Vor dem Nachtessen gibt es Zimmerbezug in der „Funken Lodge“. Mir stehen Mund und Nase offen. Ehrlich, ich hatte mit einer bunt bemalten Bretterbude gerechnet. Aber, was erwartet mich? Ein Design-Hotel in the middle of nowhere. Interieur in Schwarz gehalten, stylische Bar. An der Zimmergrösse wurde zwar gespart. Aber sonst ein äusserst angenehmer Ort mit dem besten Restaurant weit und breit und trendiger Bar. Die Natursteindusche berieselt mich nicht lange. Ich muss raus. Es geht nach Camp Barentz. 


Camp das tönt schon mal nach Outdoor. Der Turbussenfahrer fliegt mit uns über die holprige Betonpiste. Rechts- oder Linksverkehr, frage ich mich. Das ist hier nicht die Frage. Man will keinen Achsenbruch und umkurvt geübt und mit Speed jedes Schlagloch.

Auf der weiten Tundra... plötzlich zwei, drei Holzhütten.....ein riesiges Tippizelt... eine Tafel „Camp Barentz“.   

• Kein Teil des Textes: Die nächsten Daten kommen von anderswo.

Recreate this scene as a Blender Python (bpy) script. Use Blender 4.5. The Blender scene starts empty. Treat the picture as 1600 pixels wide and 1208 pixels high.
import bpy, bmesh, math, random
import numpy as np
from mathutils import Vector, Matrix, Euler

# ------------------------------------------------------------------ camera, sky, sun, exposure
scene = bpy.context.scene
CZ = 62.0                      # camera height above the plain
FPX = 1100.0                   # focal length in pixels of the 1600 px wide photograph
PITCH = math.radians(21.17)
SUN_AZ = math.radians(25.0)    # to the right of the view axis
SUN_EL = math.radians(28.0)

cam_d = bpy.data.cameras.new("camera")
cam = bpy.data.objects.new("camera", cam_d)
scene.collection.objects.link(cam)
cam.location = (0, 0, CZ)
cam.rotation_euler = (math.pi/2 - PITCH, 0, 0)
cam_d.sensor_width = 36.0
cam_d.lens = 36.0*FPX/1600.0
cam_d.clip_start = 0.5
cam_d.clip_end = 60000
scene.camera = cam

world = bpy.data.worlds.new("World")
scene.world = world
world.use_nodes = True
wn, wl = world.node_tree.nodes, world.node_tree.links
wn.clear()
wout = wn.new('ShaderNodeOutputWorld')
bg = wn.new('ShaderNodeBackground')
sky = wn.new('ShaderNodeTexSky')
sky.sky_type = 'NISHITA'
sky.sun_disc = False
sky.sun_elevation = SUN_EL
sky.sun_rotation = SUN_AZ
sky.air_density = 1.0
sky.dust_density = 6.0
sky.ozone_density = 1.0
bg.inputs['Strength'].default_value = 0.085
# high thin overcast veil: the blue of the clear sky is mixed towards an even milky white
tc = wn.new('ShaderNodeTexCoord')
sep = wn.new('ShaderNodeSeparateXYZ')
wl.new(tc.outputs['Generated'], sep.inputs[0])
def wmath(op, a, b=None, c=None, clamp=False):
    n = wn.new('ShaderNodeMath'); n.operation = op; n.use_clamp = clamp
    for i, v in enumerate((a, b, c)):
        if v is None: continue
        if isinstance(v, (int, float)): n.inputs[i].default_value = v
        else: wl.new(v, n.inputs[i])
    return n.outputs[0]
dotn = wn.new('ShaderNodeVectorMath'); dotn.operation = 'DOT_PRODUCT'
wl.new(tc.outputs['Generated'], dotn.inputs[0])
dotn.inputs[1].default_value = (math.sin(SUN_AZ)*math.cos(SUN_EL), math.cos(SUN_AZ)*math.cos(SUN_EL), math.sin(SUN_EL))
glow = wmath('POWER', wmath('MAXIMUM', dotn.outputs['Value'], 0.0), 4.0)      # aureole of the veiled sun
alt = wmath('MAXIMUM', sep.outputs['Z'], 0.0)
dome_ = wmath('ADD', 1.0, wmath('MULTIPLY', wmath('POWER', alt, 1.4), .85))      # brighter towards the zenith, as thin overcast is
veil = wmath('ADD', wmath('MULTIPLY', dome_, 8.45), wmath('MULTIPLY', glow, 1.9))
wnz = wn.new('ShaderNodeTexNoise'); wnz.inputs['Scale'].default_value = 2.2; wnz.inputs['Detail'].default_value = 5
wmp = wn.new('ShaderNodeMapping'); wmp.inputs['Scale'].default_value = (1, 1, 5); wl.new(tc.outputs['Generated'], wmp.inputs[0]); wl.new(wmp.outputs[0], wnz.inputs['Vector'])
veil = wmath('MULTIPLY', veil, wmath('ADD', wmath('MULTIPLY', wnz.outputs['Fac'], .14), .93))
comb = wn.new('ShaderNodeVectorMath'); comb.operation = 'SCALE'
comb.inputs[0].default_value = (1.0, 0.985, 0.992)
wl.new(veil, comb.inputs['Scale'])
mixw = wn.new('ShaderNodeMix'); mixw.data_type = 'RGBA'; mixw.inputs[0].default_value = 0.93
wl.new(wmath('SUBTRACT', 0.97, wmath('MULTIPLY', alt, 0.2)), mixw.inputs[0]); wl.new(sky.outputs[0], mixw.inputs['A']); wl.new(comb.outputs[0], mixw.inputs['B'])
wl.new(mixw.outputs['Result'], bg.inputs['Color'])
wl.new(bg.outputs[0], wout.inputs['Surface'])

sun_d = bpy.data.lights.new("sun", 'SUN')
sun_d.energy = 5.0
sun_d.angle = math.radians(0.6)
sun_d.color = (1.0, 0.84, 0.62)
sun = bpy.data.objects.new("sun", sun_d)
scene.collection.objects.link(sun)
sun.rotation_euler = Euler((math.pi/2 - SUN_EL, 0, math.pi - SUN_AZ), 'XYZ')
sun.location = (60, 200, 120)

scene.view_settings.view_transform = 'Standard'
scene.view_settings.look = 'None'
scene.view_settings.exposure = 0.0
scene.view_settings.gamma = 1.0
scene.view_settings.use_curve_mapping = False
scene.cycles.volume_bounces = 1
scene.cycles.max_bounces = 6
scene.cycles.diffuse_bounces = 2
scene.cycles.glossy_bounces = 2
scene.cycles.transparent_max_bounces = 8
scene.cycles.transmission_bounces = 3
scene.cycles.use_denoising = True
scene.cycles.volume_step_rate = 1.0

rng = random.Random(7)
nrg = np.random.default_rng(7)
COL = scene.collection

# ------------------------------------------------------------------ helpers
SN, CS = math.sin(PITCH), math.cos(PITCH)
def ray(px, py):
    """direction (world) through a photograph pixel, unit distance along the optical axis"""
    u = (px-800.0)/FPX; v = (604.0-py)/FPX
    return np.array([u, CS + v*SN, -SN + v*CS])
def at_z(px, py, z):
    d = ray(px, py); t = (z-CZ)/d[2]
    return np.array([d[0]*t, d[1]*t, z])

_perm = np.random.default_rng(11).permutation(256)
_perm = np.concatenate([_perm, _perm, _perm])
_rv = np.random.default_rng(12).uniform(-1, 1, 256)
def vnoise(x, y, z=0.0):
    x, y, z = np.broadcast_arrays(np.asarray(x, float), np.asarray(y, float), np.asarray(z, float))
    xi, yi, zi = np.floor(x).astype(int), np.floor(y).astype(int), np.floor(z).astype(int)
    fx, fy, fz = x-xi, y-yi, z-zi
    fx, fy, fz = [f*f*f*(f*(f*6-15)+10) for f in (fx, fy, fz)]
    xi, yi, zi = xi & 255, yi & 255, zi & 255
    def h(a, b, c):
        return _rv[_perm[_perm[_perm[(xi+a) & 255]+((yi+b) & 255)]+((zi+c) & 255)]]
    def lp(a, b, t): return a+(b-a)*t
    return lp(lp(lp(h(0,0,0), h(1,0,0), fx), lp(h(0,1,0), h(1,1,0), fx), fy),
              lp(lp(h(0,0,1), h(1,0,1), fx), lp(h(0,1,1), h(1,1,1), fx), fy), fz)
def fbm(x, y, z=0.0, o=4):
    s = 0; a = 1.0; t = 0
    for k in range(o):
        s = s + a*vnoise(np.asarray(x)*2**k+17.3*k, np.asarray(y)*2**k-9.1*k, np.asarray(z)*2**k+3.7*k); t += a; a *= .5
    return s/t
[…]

Wir wollen gerade den kurzen Weg bewanderschuht unter die Füsse nehmen, da tritt uns ein bewaffneter Jüngling mit schweren Gummistiefeln  entgegen. „Stopp!“

Keinen Schritt weiter ohne mich. 

„Willkommen im Camp. Ich bin Max, Euer Bärenwächter. Ausserhalb  der Stadt ist jeder verpflichtet, eine Waffe auf sich zu tragen oder sich bewachen zu lassen. .... und bitte... falls ihr auf der Toilette bemerkt, dass ein Eisbär draussen ist... warnt uns in der Nebenhütte irgendwie... bevor ihr das Erinnerungsfoto schiesst bzw. Euer letztes!!“

Hier ist übrigens eine Bärenfalle mit selbstauslösendem Gewehr.“

Damals das effizienteste Mittel. 

Aber: Wenn ein Bär sich mit seinen 400 - 900 kg gegen die Wand einer bescheidenen Hütte drückte, war er offenbar zu clever und dann blieb nur noch der Schuss durch das Loch in der Haustüre. Heute sucht man den modus vivendi. 

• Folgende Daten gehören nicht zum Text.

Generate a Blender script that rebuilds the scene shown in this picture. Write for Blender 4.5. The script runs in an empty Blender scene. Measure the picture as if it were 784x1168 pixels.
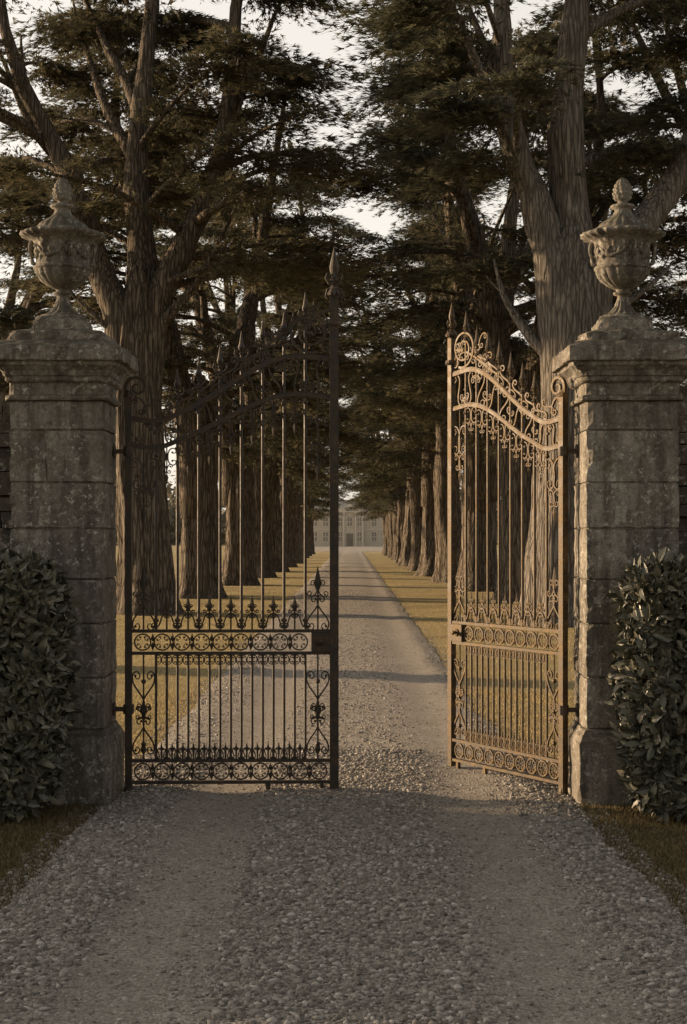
import bpy, math, random
import numpy as np
from mathutils import Vector, Matrix, noise as mnoise

scene = bpy.context.scene
COL = scene.collection
scene.view_settings.view_transform = 'Standard'
scene.view_settings.look = 'None'
scene.view_settings.exposure = 0
pi = math.pi

# ------------------------------------------------------------------ helpers
class MB:
    def __init__(s):
        s.v = []; s.f = []; s.m = []
    def add(s, verts, faces, mi=0):
        o = len(s.v)
        s.v.extend([tuple(p) for p in verts])
        for f in faces:
            s.f.append(tuple(i + o for i in f)); s.m.append(mi)
    def box(s, x0, x1, y0, y1, z0, z1, mi=0):
        v = [(x0,y0,z0),(x1,y0,z0),(x1,y1,z0),(x0,y1,z0),(x0,y0,z1),(x1,y0,z1),(x1,y1,z1),(x0,y1,z1)]
        f = [(0,3,2,1),(4,5,6,7),(0,1,5,4),(1,2,6,5),(2,3,7,6),(3,0,4,7)]
        s.add(v, f, mi)
    def tube(s, pts, r, n=6, closed=False, mi=0, rot=0.0, flat=1.0, up=None):
        pts = [Vector(p) for p in pts]
        N = len(pts)
        if N < 2: return
        if not hasattr(r, '__len__'): r = [r]*N
        tang = []
        for i in range(N):
            a = pts[(i-1) % N] if (closed or i > 0) else pts[i]
            b = pts[(i+1) % N] if (closed or i < N-1) else pts[i]
            t = (b-a)
            tang.append(t.normalized() if t.length > 1e-9 else Vector((0,0,1)))
        t0 = tang[0]
        if up is not None: nrm = Vector(up)
        else:
            nrm = Vector((1,0,0)) if abs(t0.x) < .8 else Vector((0,1,0))
        verts = []
        for i in range(N):
            t = tang[i]
            if up is not None: nrm = Vector(up)
            nn = nrm - t*nrm.dot(t)
            if nn.length < 1e-6: nn = t.orthogonal()
            nn.normalize(); nrm = nn
            b = t.cross(nn)
            for k in range(n):
                a = 2*pi*k/n + rot
                verts.append(pts[i] + nn*(math.cos(a)*r[i]*flat) + b*(math.sin(a)*r[i]))
        faces = []
        M = N if closed else N-1
        for i in range(M):
            j = (i+1) % N
            for k in range(n):
                l = (k+1) % n
                faces.append((i*n+k, i*n+l, j*n+l, j*n+k))
        if not closed:
            faces.append(tuple(range(n-1, -1, -1)))
            faces.append(tuple((N-1)*n+k for k in range(n)))
        s.add(verts, faces, mi)
    def lathe(s, prof, n=32, cx=0, cy=0, cz=0, mod=None, mi=0):
        verts = []
        for (r, z) in prof:
            for k in range(n):
                a = 2*pi*k/n
                rr = r if mod is None else mod(r, z, a)
                verts.append((cx+rr*math.cos(a), cy+rr*math.sin(a), cz+z))
        faces = []
        for i in range(len(prof)-1):
            for k in range(n):
                l = (k+1) % n
                faces.append((i*n+k, i*n+l, (i+1)*n+l, (i+1)*n+k))
        faces.append(tuple(range(n-1,-1,-1)))
        faces.append(tuple((len(prof)-1)*n+k for k in range(n)))
        s.add(verts, faces, mi)
    def obj(s, name, mats, parent=None, smooth=False, loc=None):
        me = bpy.data.meshes.new(name)
        me.from_pydata(s.v, [], s.f)
        for m in (mats if isinstance(mats, (list, tuple)) else [mats]): me.materials.append(m)
        if any(s.m): me.polygons.foreach_set('material_index', s.m)
        if smooth: me.polygons.foreach_set('use_smooth', [True]*len(me.polygons))
        me.update()
        o = bpy.data.objects.new(name, me)
        COL.objects.link(o)
        if parent is not None: o.parent = parent
        if loc is not None: o.location = loc
        return o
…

Es ist eine bedrohte Spezies und im Sommer werden an Land wenig Tiere gesichtet. Sie leben auf dem Packeis. Nur dort kann der Jäger unbemerkt anschwimmen, wenn sich die Robbe auf der Scholle sonnt. Der Schutz des Bären ist allerdings duch das Abschmelzen der Gletscher bedroht und er hat kein Territorium. Es kann an Land und zu Wasser täglich 200 km zurücklegen. 

Für meinen Teil habe ich nun Bärenhunger und dafür geleitet uns Max in die traditionelle Jurte. Bänke mit Rentierfellen, ein zentales Feuer. Wir nehmen Platz. 

Max entführt uns nochmals in die Zeit des Holländers Willem Barentz, der den Seeweg, die Nord-Ost-Passage nach Asien suchte. Es ging wieder einmal um Geld. Ein effizienterer Handelsweg. Dafür wagte er alles. Er fand den Weg nicht, aber entdeckte, da wo er Wasser vermutete die weit verzweigten Inseln. Auf der dritten Expedition wurden sie vom Polarwinter überrascht. Sie musste auf einer kleinen. Insel anlanden, zimmerten aus dem Holz des Schiffes eine Hütte. Barentz starb an Scorbutt aber sechs Gefährten überlebten. Sie brachten die Karten von ihrem Kapitän mit nach Hause, als sie endlich gefunden wurden. Der Rum für Barentz Entdeckung war riesig und führte zur Namensgebung des Seeweges und diverser Lokalitäten.

Der russische Kollege von Max hat inzwischen die Rentiersuppe auf Aufwärmtemperatur hochgekocht. 

Köstlich und wäre nicht der Wein aus der Kartonschachtel gezapft worden.... ich fühlte mich als Trapperin.  Und zu dampfender Tasse Kaffee... oder zumindest etwas ähnlichem, hat Max noch einige „gefährliche Geschichten“ auf Lager. Wir rücken zusammen, hören zu, wärmen die Hände an der Tasse. 

Ist es nicht wie damals... als Kind... der Grossvater erzählte.